In the entries below, find the line containing "were 2500x1406 pixels." and the line containing "cam_d.dof.aperture_fstop = 7.5". Copy those two lines and everything between them exactly, without the pictures.
** start Records provided **
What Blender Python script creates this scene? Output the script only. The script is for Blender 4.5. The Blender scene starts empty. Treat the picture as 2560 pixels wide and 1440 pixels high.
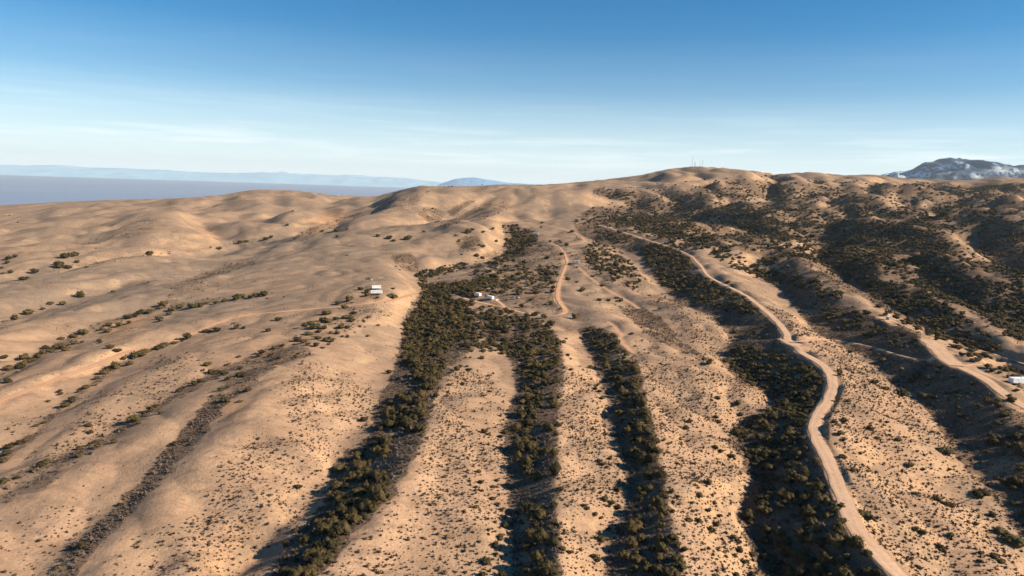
import bpy, math, random
import numpy as np
from mathutils import Matrix, Vector

rng = np.random.default_rng(7)
random.seed(7)
S = bpy.context.scene
COL = S.collection

# ------------------------------------------------------------------ camera
F_PX, W_PX, H_PX = 1730.0, 2560.0, 1440.0
PITCH, ROLL = math.radians(8.39), math.radians(2.0)
CAM = np.array([0.0, 0.0, 100.0])
cam_data = bpy.data.cameras.new('camera')
cam = bpy.data.objects.new('camera', cam_data)
COL.objects.link(cam)
cam_data.sensor_width = 36.0
cam_data.lens = 36.0 * F_PX / W_PX
cam_data.clip_start = 1.0
cam_data.clip_end = 200000.0
cam.matrix_world = (Matrix.Translation(Vector(CAM)) @ Matrix.Rotation(math.pi / 2 - PITCH, 4, 'X')
                    @ Matrix.Rotation(ROLL, 4, 'Z'))
S.camera = cam

# ------------------------------------------------------------------ sky and sun
SUN_EL, SUN_AZ = math.radians(28.5), math.radians(101.0)      # azimuth clockwise from +Y (the view direction)
world = bpy.data.worlds.new('World')
S.world = world
world.use_nodes = True
wn, wl = world.node_tree.nodes, world.node_tree.links
wn.clear()
w_out = wn.new('ShaderNodeOutputWorld')
w_bg = wn.new('ShaderNodeBackground')
w_bg.inputs['Strength'].default_value = 0.057
sky = wn.new('ShaderNodeTexSky')
sky.sky_type = 'NISHITA'
sky.sun_disc = False
sky.sun_elevation = SUN_EL
sky.sun_rotation = SUN_AZ
sky.altitude = 900.0
sky.air_density = 1.0
sky.dust_density = 0.6
sky.ozone_density = 2.0
# thin streaky cirrus close to the horizon
tc = wn.new('ShaderNodeTexCoord')
sep = wn.new('ShaderNodeSeparateXYZ')
wl.new(tc.outputs['Generated'], sep.inputs[0])
mp = wn.new('ShaderNodeMapping')
mp.inputs['Scale'].default_value = (1.6, 1.6, 34.0)
wl.new(tc.outputs['Generated'], mp.inputs[0])
cn = wn.new('ShaderNodeTexNoise')
cn.inputs['Scale'].default_value = 3.1
cn.inputs['Detail'].default_value = 7.0
cn.inputs['Roughness'].default_value = 0.55
wl.new(mp.outputs[0], cn.inputs['Vector'])
cr = wn.new('ShaderNodeMapRange')
cr.inputs[1].default_value, cr.inputs[2].default_value = 0.50, 0.74
wl.new(cn.outputs[0], cr.inputs[0])
band = wn.new('ShaderNodeValToRGB')                           # where the cirrus sits in elevation
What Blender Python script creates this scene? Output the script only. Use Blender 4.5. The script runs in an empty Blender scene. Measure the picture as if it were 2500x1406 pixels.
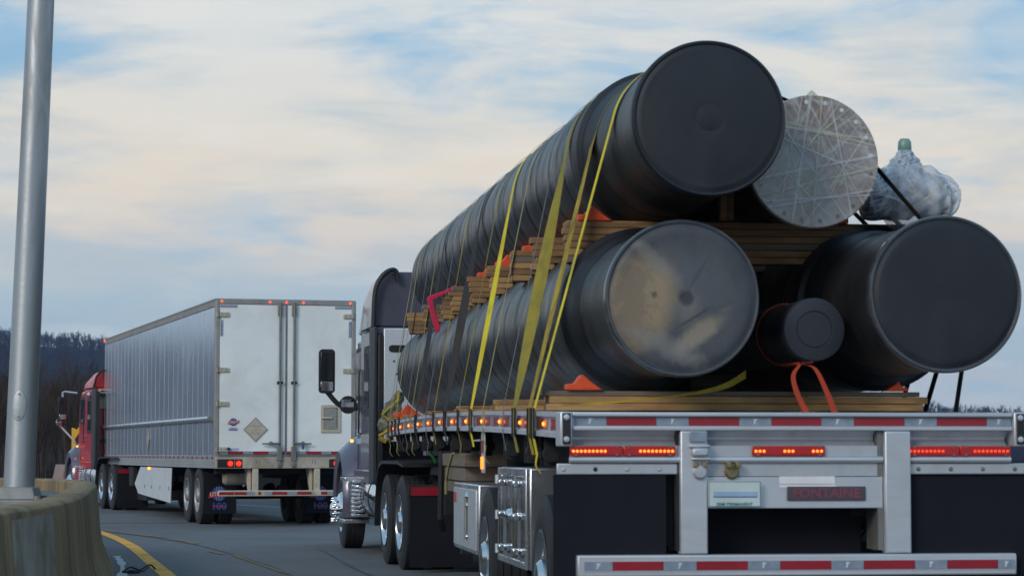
import bpy, math, random
import numpy as np
from mathutils import Vector, Matrix

R = math.radians
random.seed(7)
rng = np.random.default_rng(7)
S = bpy.context.scene
COL = S.collection

# ------------------------------------------------------------------ camera, sky, sun, exposure
cam_d = bpy.data.cameras.new('camera')
cam = bpy.data.objects.new('camera', cam_d)
COL.objects.link(cam)
S.camera = cam
cam_d.sensor_width = 36.0
cam_d.lens = 86.4
cam_d.clip_start = 0.1
cam_d.clip_end = 9000
cam.location = (0, 0, 1.27)
cam.rotation_euler = (R(90 + 3.83), 0, 0)
cam_d.dof.use_dof = True
cam_d.dof.focus_distance = 36.0
cam_d.dof.aperture_fstop = 7.5

SUN_EL, SUN_AZ = 26.0, 215.0          # azimuth clockwise from +Y: low soft sun behind the camera, left
world = bpy.data.worlds.new('World')
S.world = world
world.use_nodes = True
wn = world.node_tree
wn.nodes.clear()
def wnode(t, **k):
    n = wn.nodes.new(t)
    for a, v in k.items():
        setattr(n, a, v)
    return n
def wl(a, b):
    wn.links.new(a, b)
w_out = wnode('ShaderNodeOutputWorld')
w_bg = wnode('ShaderNodeBackground')
w_bg.inputs['Strength'].default_value = 0.1
w_sky = wnode('ShaderNodeTexSky', sky_type='NISHITA')
w_sky.sun_disc = False
w_sky.sun_elevation = R(SUN_EL)
w_sky.sun_rotation = R(SUN_AZ)
w_sky.air_density = 1.0
w_sky.dust_density = 1.5
w_tc = wnode('ShaderNodeTexCoord')
def w_noise(scale_xyz, scale, detail, rough, dist=0.0, loc=(0, 0, 0)):
    m = wnode('ShaderNodeMapping')
    m.inputs['Scale'].default_value = scale_xyz
    m.inputs['Location'].default_value = loc
    wl(w_tc.outputs['Generated'], m.inputs['Vector'])
    n = wnode('ShaderNodeTexNoise')
    n.inputs['Scale'].default_value = scale
    n.inputs['Detail'].default_value = detail
    n.inputs['Roughness'].default_value = rough
    n.inputs['Distortion'].default_value = dist
    wl(m.outputs['Vector'], n.inputs['Vector'])
    return n.outputs['Fac']
def w_map(sock, a, b, c=0.0, d=1.0, smooth=True):
    n = wnode('ShaderNodeMapRange')
    n.interpolation_type = 'SMOOTHSTEP' if smooth else 'LINEAR'
    n.inputs['From Min'].default_value = a
    n.inputs['From Max'].default_value = b
    n.inputs['To Min'].default_value = c
    n.inputs['To Max'].default_value = d
    wl(sock, n.inputs['Value'])
    return n.outputs['Result']
def w_math(op, a, b):
    n = wnode('ShaderNodeMath', operation=op)
    for i, v in enumerate((a, b)):
        if isinstance(v, (int, float)):
            n.inputs[i].default_value = v
        else:
            wl(v, n.inputs[i])
    return n.outputs[0]
def w_mix(f, a, b):
    n = wnode('ShaderNodeMix', data_type='RGBA')
    for s, v in ((n.inputs[0], f), (n.inputs[6], a), (n.inputs[7], b)):
        if isinstance(v, (int, float)):
            s.default_value = v
        elif isinstance(v, tuple):
            s.default_value = v
        else:
            wl(v, s)
    return n.outputs[2]
w_sep = wnode('ShaderNodeSeparateXYZ')
wl(w_tc.outputs['Generated'], w_sep.inputs[0])
elev = w_sep.outputs['Z']
n_big = w_noise((5.0, 5.0, 17.0), 1.0, 5, 0.55, 0.5, (2.3, 0.4, 1.7))
n_med = w_noise((5.5, 5.5, 30.0), 1.0, 7, 0.54, 0.35, (0.7, 3.1, 5.2))
n_fine = w_noise((14.0, 14.0, 70.0), 1.0, 6, 0.55, 0.6, (4.4, 1.0, 0.3))
# warped elevation so that the colour bands are broken up by the cloud pattern
we = w_math('ADD', elev, w_math('MULTIPLY', w_math('SUBTRACT', n_big, 0.5), 0.055))
we = w_math('ADD', we, w_math('MULTIPLY', w_math('SUBTRACT', n_med, 0.5), 0.03))
ramp = wnode('ShaderNodeValToRGB')
wl(w_map(we, 0.0, 0.25, 0, 1, False), ramp.inputs[0])
cr = ramp.color_ramp
stops = [(0.0, (4.7, 4.8, 5.3)), (0.13, (4.6, 4.9, 5.4)), (0.17, (3.5, 4.7, 5.5)), (0.25, (4.2, 5.3, 5.9)),
         (0.33, (6.6, 6.2, 5.7)), (0.43, (7.6, 6.85, 5.8)), (0.55, (7.3, 7.0, 6.3)), (0.70, (6.8, 7.0, 6.9)),
         (0.85, (6.0, 6.8, 7.1)), (1.0, (5.3, 6.3, 7.0))]
while len(cr.elements) < len(stops):
    cr.elements.new(0.5)
for e, (p, c) in zip(cr.elements, stops):
    e.position = p
    e.color = (c[0] / 10, c[1] / 10, c[2] / 10, 1)
cloud_c = wnode('ShaderNodeVectorMath', operation='SCALE')
wl(ramp.outputs[0], cloud_c.inputs[0])
cloud_c.inputs['Scale'].default_value = 10.9
# grey undersides of the cloud sheets and their bright wisps
shade = w_map(n_med, 0.44, 0.64, 0.0, 1.0)
grey = w_mix(w_math('MULTIPLY', shade, 0.78), cloud_c.outputs[0], (4.5, 5.6, 6.3, 1))
wisp = w_map(n_fine, 0.46, 0.74, 0.0, 0.45)
lit = w_mix(wisp, grey, (8.4, 8.3, 7.8, 1))
# gaps where the blue shows; more of them higher up
blue = wnode('ShaderNodeVectorMath', operation='MULTIPLY_ADD')
wl(w_sky.outputs[0], blue.inputs[0])
blue.inputs[1].default_value = (0.25, 0.25, 0.25)
blue.inputs[2].default_value = (1.8, 3.9, 5.9)
gap_n = w_noise((6.0, 6.0, 24.0), 1.0, 7, 0.56, 0.4, (6.1, 2.2, 8.8))
gap = w_map(w_math('ADD', w_math('ADD', gap_n, w_map(elev, 0.05, 0.2, -0.085, 0.10, False)), w_map(elev, 0.2, 0.6, 0.0, 0.16, False)), 0.51, 0.70, 0.0, 0.85)
final = w_mix(gap, lit, blue.outputs[0])
wl(final, w_bg.inputs['Color'])
wl(w_bg.outputs[0], w_out.inputs['Surface'])

sun_d = bpy.data.lights.new('sun', 'SUN')
sun_d.energy = 1.5
sun_d.angle = R(20)
sun_d.color = (1.0, 0.94, 0.86)
sun = bpy.data.objects.new('sun', sun_d)
COL.objects.link(sun)
sun.rotation_euler = (R(90 - SUN_EL), 0, R(180 - SUN_AZ))
S.view_settings.view_transform = 'Standard'
S.view_settings.look = 'None'
S.view_settings.gamma = 1
S.view_settings.use_curve_mapping = False
S.view_settings.exposure = 0.0
S.cycles.volume_bounces = 0
S.cycles.max_bounces = 6
S.cycles.diffuse_bounces = 3

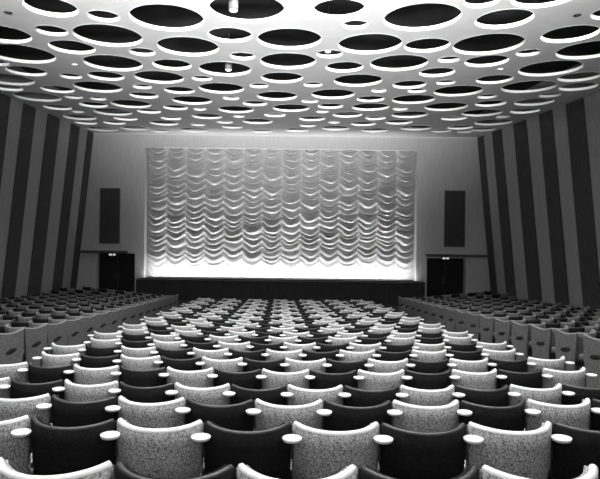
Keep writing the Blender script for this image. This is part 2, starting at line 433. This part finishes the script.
** end Records provided **
Response -
What Blender Python script creates this scene? Output the script only. Use Blender 4.5. The script runs in an empty Blender scene. Measure the picture as if it were 2500x1406 pixels.
import bpy, math, random
import numpy as np
from mathutils import Vector, Matrix

R = math.radians
random.seed(7)
rng = np.random.default_rng(7)
S = bpy.context.scene
COL = S.collection

# ------------------------------------------------------------------ camera, sky, sun, exposure
cam_d = bpy.data.cameras.new('camera')
cam = bpy.data.objects.new('camera', cam_d)
COL.objects.link(cam)
S.camera = cam
cam_d.sensor_width = 36.0
cam_d.lens = 86.4
cam_d.clip_start = 0.1
cam_d.clip_end = 9000
cam.location = (0, 0, 1.27)
cam.rotation_euler = (R(90 + 3.83), 0, 0)
cam_d.dof.use_dof = True
cam_d.dof.focus_distance = 36.0
cam_d.dof.aperture_fstop = 7.5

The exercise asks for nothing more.